EXERCISE DIRECTIONS – Retype the lines from the first one in the records down to the line containing "for o in list(bpy.data.objects): bpy.data.objects.remove(o)", counting both, and leave out any pictures.

PROVIDED DATA –
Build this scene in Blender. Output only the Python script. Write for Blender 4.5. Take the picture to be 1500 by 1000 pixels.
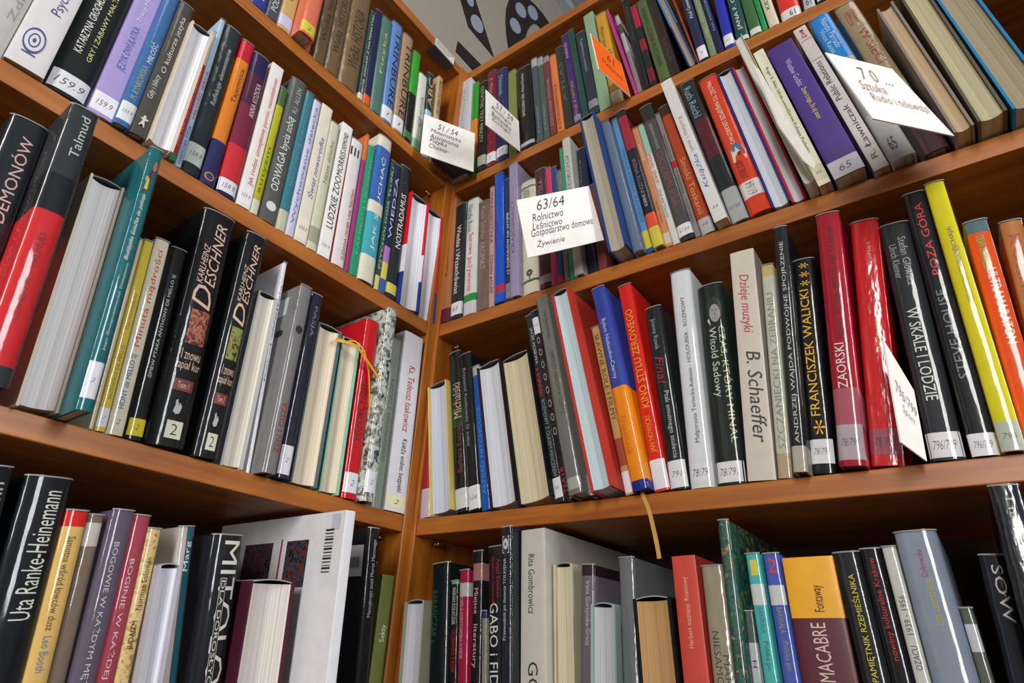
import bpy, bmesh, math, random
from mathutils import Vector, Matrix
S = bpy.context.scene
COL = S.collection
for o in list(bpy.data.objects): bpy.data.objects.remove(o)

# ------------------------------------------------------------------ camera, world, lights, exposure
S.view_settings.view_transform = 'Standard'; S.view_settings.look = 'None'
S.view_settings.gamma = 1.0; S.view_settings.use_curve_mapping = False
S.view_settings.exposure = 0.0
EYE = 1.20                                        # camera height above the floor; bank heights below are measured from the eye
cam_d = bpy.data.cameras.new('camera'); cam = bpy.data.objects.new('camera', cam_d); COL.objects.link(cam)
cam_d.sensor_width = 36; cam_d.lens = 21.1361; cam_d.clip_start = .02; cam_d.clip_end = 50
cam.matrix_world = Matrix([[0.5833763, -0.3987842, -0.7075614, 0.0], [-0.8109233, -0.2371179, -0.5349565, 0.0], [0.0455567, 0.885859, -0.4617124, 0.0], [0.0, 0.0, 0.0, 1.0]])
cam.location = (0, 0, EYE)
S.camera = cam
w = bpy.data.worlds.new('world'); S.world = w; w.use_nodes = True
w.node_tree.nodes['Background'].inputs[0].default_value = (.80, .86, 1, 1)
w.node_tree.nodes['Background'].inputs[1].default_value = .05
def area(name, loc, aim, sx, sy, watts, color):
    l = bpy.data.lights.new(name, 'AREA'); l.shape = 'RECTANGLE'; l.size = sx; l.size_y = sy; l.energy = watts; l.color = color
    o = bpy.data.objects.new(name, l); COL.objects.link(o); o.location = loc
    o.rotation_euler = (Vector(aim) - Vector(loc)).to_track_quat('-Z', 'Y').to_euler()
    return o
area('window_light_left', (-2.356, -0.651, 2.1), (0.524, 0.329, 1.2), 0.5, 2.0, 75, (1, 0.975, 0.94))
area('fill_light_right', (0.273, -2.894, 2.1), (0.271, 0.572, 1.3), 0.6, 1.8, 68, (0.95, 0.97, 1))  # unseen fill lamp, added to brighten the left bookcase
area('ceiling_light', (-0.406, -0.857, 3.6), (0.418, 0.292, 1.2), 1.2, 0.3, 4, (1, 0.95, 0.88))


# ------------------------------------------------------------------ materials
MC = {}
def lin(h):
    c = [int(h[i:i+2], 16)/255 for i in (0, 2, 4)]
    return tuple(x/12.92 if x <= .04045 else ((x+.055)/1.055)**2.4 for x in c) + (1,)
def nt(name):
    m = bpy.data.materials.new(name); m.use_nodes = True; n = m.node_tree
    return m, n, n.nodes['Principled BSDF']
def bump(n, b, scale, strength, dist, stretch=None, detail=3, inp='Normal'):
    t = n.nodes.new('ShaderNodeTexCoord'); k = n.nodes.new('ShaderNodeTexNoise'); k.inputs['Scale'].default_value = scale; k.inputs['Detail'].default_value = detail
    mp = n.nodes.new('ShaderNodeMapping')
    if stretch: mp.inputs['Scale'].default_value = stretch
    n.links.new(t.outputs['Object'], mp.inputs[0]); n.links.new(mp.outputs[0], k.inputs['Vector'])
    bp = n.nodes.new('ShaderNodeBump'); bp.inputs['Strength'].default_value = strength; bp.inputs['Distance'].default_value = dist
    n.links.new(k.outputs['Fac'], bp.inputs['Height']); n.links.new(bp.outputs[0], b.inputs[inp])
def paint(hexc, rough=.42, coat=0.0):
    k = ('p', hexc, rough, coat)
    if k in MC: return MC[k]
    m, n, b = nt('cover_' + hexc)
    t = n.nodes.new('ShaderNodeTexCoord'); nz = n.nodes.new('ShaderNodeTexNoise'); nz.inputs['Scale'].default_value = 60; nz.inputs['Detail'].default_value = 5
    n.links.new(t.outputs['Object'], nz.inputs['Vector'])
    mx = n.nodes.new('ShaderNodeMix'); mx.data_type = 'RGBA'
    c = lin(hexc); mx.inputs[6].default_value = tuple(x*.86 for x in c[:3]) + (1,); mx.inputs[7].default_value = tuple(min(1, x*1.12+.002) for x in c[:3]) + (1,)
    n.links.new(nz.outputs['Fac'], mx.inputs[0]); n.links.new(mx.outputs[2], b.inputs['Base Color'])
    b.inputs['Roughness'].default_value = rough
    b.inputs['Coat Weight'].default_value = coat; b.inputs['Coat Roughness'].default_value = .16
    b.inputs['Specular IOR Level'].default_value = .5 if coat else .15
    bump(n, b, 90, .15, .0005)
    MC[k] = m; return m
def inkm(hexc):
    k = ('i', hexc)
    if k in MC: return MC[k]
    m, n, b = nt('ink_' + hexc); b.inputs['Base Color'].default_value = lin(hexc); b.inputs['Roughness'].default_value = .5
    MC[k] = m; return m
def pagem(hexc):
    k = ('g', hexc)
    if k in MC: return MC[k]
    m, n, b = nt('page_edges_' + hexc)
    t = n.nodes.new('ShaderNodeTexCoord'); mp = n.nodes.new('ShaderNodeMapping'); mp.inputs['Scale'].default_value = (1400, 20, 2.2)
    nz = n.nodes.new('ShaderNodeTexNoise'); nz.inputs['Scale'].default_value = 1; nz.inputs['Detail'].default_value = 2
    n2 = n.nodes.new('ShaderNodeTexNoise'); n2.inputs['Scale'].default_value = 1; n2.inputs['Detail'].default_value = 2
    mp2 = n.nodes.new('ShaderNodeMapping'); mp2.inputs['Scale'].default_value = (260, 10, 1.2)
    n.links.new(t.outputs['Object'], mp.inputs[0]); n.links.new(mp.outputs[0], nz.inputs['Vector'])
    n.links.new(t.outputs['Object'], mp2.inputs[0]); n.links.new(mp2.outputs[0], n2.inputs['Vector'])
    ad = n.nodes.new('ShaderNodeMath'); ad.operation = 'MULTIPLY'; n.links.new(nz.outputs['Fac'], ad.inputs[0]); n.links.new(n2.outputs['Fac'], ad.inputs[1])
    r = n.nodes.new('ShaderNodeValToRGB'); c = lin(hexc)
    r.color_ramp.elements[0].position = .08; r.color_ramp.elements[0].color = tuple(x*.55 for x in c[:3]) + (1,)
    r.color_ramp.elements[1].position = .30; r.color_ramp.elements[1].color = c
    n.links.new(ad.outputs[0], r.inputs[0]); n.links.new(r.outputs[0], b.inputs['Base Color'])
    b.inputs['Roughness'].default_value = .8
    bp = n.nodes.new('ShaderNodeBump'); bp.inputs['Strength'].default_value = .5; bp.inputs['Distance'].default_value = .0004
    n.links.new(ad.outputs[0], bp.inputs['Height']); n.links.new(bp.outputs[0], b.inputs['Normal'])
    MC[k] = m; return m
def filmm(kind):
    k = ('f', kind)
    if k in MC: return MC[k]
    m = bpy.data.materials.new('clear_film_%d' % kind); m.use_nodes = True; n = m.node_tree; n.nodes.clear()
    out = n.nodes.new('ShaderNodeOutputMaterial'); tr = n.nodes.new('ShaderNodeBsdfTransparent'); gl = n.nodes.new('ShaderNodeBsdfGlossy')
    tr.inputs[0].default_value = (.97, .98, .97, 1) if kind < 2 else (.86, .88, .86, 1)
    gl.inputs['Roughness'].default_value = .07 if kind < 2 else .15
    fr = n.nodes.new('ShaderNodeLayerWeight'); pw = n.nodes.new('ShaderNodeMath'); pw.operation = 'POWER'; pw.inputs[1].default_value = 4
    ma = n.nodes.new('ShaderNodeMath'); ma.operation = 'MULTIPLY_ADD'; ma.inputs[1].default_value = .6; ma.inputs[2].default_value = .04 if kind < 2 else .085
    n.links.new(fr.outputs['Facing'], pw.inputs[0]); n.links.new(pw.outputs[0], ma.inputs[0])
    bp = n.nodes.new('ShaderNodeBump'); bp.inputs['Strength'].default_value = .35 if kind < 2 else .8; bp.inputs['Distance'].default_value = .0015
    t = n.nodes.new('ShaderNodeTexCoord'); mp = n.nodes.new('ShaderNodeMapping'); mp.inputs['Scale'].default_value = (1, 1, .35)
    nz = n.nodes.new('ShaderNodeTexNoise'); nz.inputs['Scale'].default_value = 45 if kind < 2 else 95; nz.inputs['Detail'].default_value = 3
    n.links.new(t.outputs['Object'], mp.inputs[0]); n.links.new(mp.outputs[0], nz.inputs['Vector']); n.links.new(nz.outputs['Fac'], bp.inputs['Height'])
    n.links.new(bp.outputs[0], gl.inputs['Normal']); pass
    mx = n.nodes.new('ShaderNodeMixShader'); n.links.new(ma.outputs[0], mx.inputs[0]); n.links.new(tr.outputs[0], mx.inputs[1]); n.links.new(gl.outputs[0], mx.inputs[2])
    n.links.new(mx.outputs[0], out.inputs[0]); MC[k] = m; return m
def printm(kind):
    k = ('r', kind)
    if k in MC: return MC[k]
    m, n, b = nt('printed_picture_%d' % kind)
    t = n.nodes.new('ShaderNodeTexCoord'); nz = n.nodes.new('ShaderNodeTexNoise')
    nz.inputs['Scale'].default_value = {1: 85, 2: 150, 3: 120, 4: 110, 5: 120, 6: 90, 7: 130}[kind]; nz.inputs['Detail'].default_value = 4; nz.inputs['Distortion'].default_value = 1.2
    n.links.new(t.outputs['Object'], nz.inputs['Vector']); r = n.nodes.new('ShaderNodeValToRGB')
    st = {1: ['2c2e2c', '8c9088', 'd4d8cc', 'b0b4a8'], 2: ['2c1210', '8c2c1c', 'c08060', '5c2418'], 3: ['a87c3c', 'dcb878', 'e4c890', 'c09450'],
          4: ['101c3c', '1c6c3c', '18345c', 'a89030'], 5: ['101418', '283c50', '6c3020', '141c20'], 6: ['3c1c20', 'a0706c', 'd0a098', '201418'],
          7: ['241c10', 'a89030', '74a050', '5c3418']}[kind]
    e = r.color_ramp.elements; e[0].position = .36; e[0].color = lin(st[0]); e[1].position = .66; e[1].color = lin(st[3])
    for p_, c_ in ((.46, st[1]), (.56, st[2])): q = e.new(p_); q.color = lin(c_)
    n.links.new(nz.outputs['Fac'], r.inputs[0]); n.links.new(r.outputs[0], b.inputs['Base Color']); b.inputs['Roughness'].default_value = .45
    MC[k] = m; return m
def woodm(axis='x'):
    k = ('w', axis)
    if k in MC: return MC[k]
    m, n, b = nt('orange_beech_' + axis)
    t = n.nodes.new('ShaderNodeTexCoord'); mp = n.nodes.new('ShaderNodeMapping')
    mp.inputs['Scale'].default_value = (2.5, 30, 30) if axis == 'x' else (30, 30, 2.5)
    nz = n.nodes.new('ShaderNodeTexNoise'); nz.inputs['Scale'].default_value = 2.2; nz.inputs['Detail'].default_value = 6; nz.inputs['Distortion'].default_value = .4
    mp2 = n.nodes.new('ShaderNodeMapping'); mp2.inputs['Scale'].default_value = (9, 220, 220) if axis == 'x' else (220, 220, 9)
    n2 = n.nodes.new('ShaderNodeTexNoise'); n2.inputs['Scale'].default_value = 1.5; n2.inputs['Detail'].default_value = 3
    for a, c in ((mp, nz), (mp2, n2)): n.links.new(t.outputs['Object'], a.inputs[0]); n.links.new(a.outputs[0], c.inputs['Vector'])
    r = n.nodes.new('ShaderNodeValToRGB'); e = r.color_ramp.elements
    e[0].position = .3; e[0].color = lin('9a5014'); e[1].position = .72; e[1].color = lin('c87a22')
    n.links.new(nz.outputs['Fac'], r.inputs[0])
    mx = n.nodes.new('ShaderNodeMix'); mx.data_type = 'RGBA'; mx.blend_type = 'MULTIPLY'; mx.inputs[0].default_value = .28
    n.links.new(r.outputs[0], mx.inputs[6]); n.links.new(n2.outputs['Color'], mx.inputs[7]) if False else n.links.new(n2.outputs['Fac'], mx.inputs[7])
    n.links.new(mx.outputs[2], b.inputs['Base Color']); b.inputs['Roughness'].default_value = .42
    b.inputs['Coat Weight'].default_value = .15; b.inputs['Coat Roughness'].default_value = .3
    bp = n.nodes.new('ShaderNodeBump'); bp.inputs['Strength'].default_value = .2; bp.inputs['Distance'].default_value = .0006
    n.links.new(n2.outputs['Fac'], bp.inputs['Height']); n.links.new(bp.outputs[0], b.inputs['Normal'])
    MC[k] = m; return m
def plain(name, hexc, rough=.7, metal=0, nscale=30, ns=.1):
    k = ('q', name)
    if k in MC: return MC[k]
    m, n, b = nt(name); c = lin(hexc)
    t = n.nodes.new('ShaderNodeTexCoord'); nz = n.nodes.new('ShaderNodeTexNoise'); nz.inputs['Scale'].default_value = nscale; nz.inputs['Detail'].default_value = 6
    n.links.new(t.outputs['Object'], nz.inputs['Vector']); mx = n.nodes.new('ShaderNodeMix'); mx.data_type = 'RGBA'
    mx.inputs[6].default_value = tuple(x*(1-ns) for x in c[:3]) + (1,); mx.inputs[7].default_value = tuple(min(1, x*(1+ns)) for x in c[:3]) + (1,)
    n.links.new(nz.outputs['Fac'], mx.inputs[0]); n.links.new(mx.outputs[2], b.inputs['Base Color'])
    b.inputs['Roughness'].default_value = rough; b.inputs['Metallic'].default_value = metal
    bump(n, b, nscale*4, .15, .001)
    MC[k] = m; return m

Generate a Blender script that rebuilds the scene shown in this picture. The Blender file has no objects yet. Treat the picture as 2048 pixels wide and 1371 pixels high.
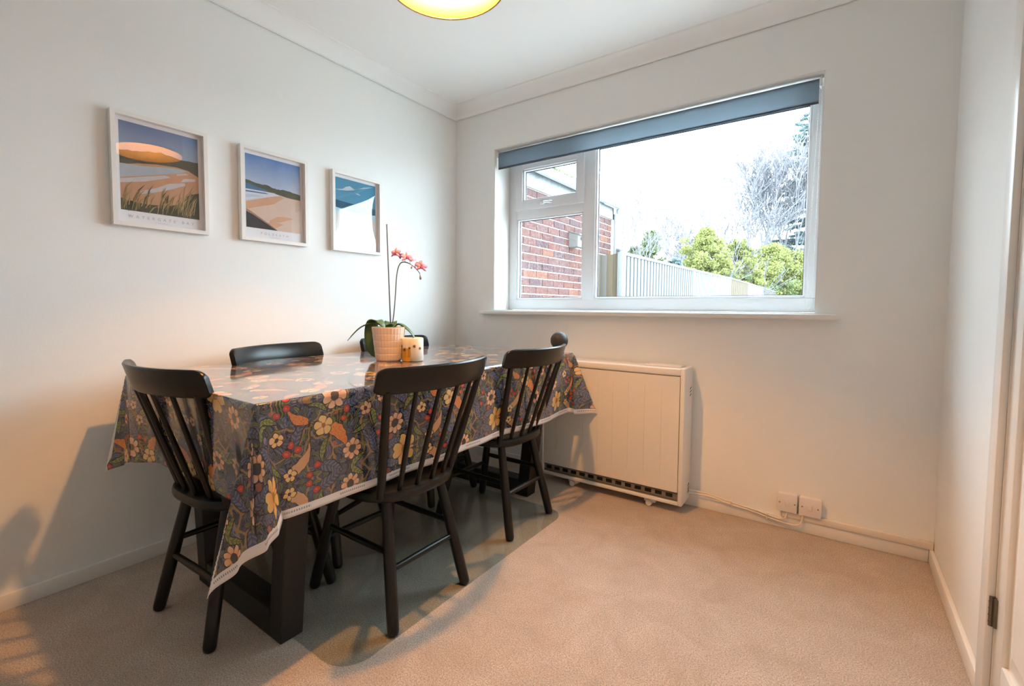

RESPONSE BELOW –
Build this scene in Blender. Output only the Python script. Write for Blender 4.5. Take the picture to be 1500 by 1000 pixels.
import bpy, bmesh, math, random
from mathutils import Vector, Matrix
S = bpy.context.scene
COL = S.collection
for o in list(bpy.data.objects): bpy.data.objects.remove(o)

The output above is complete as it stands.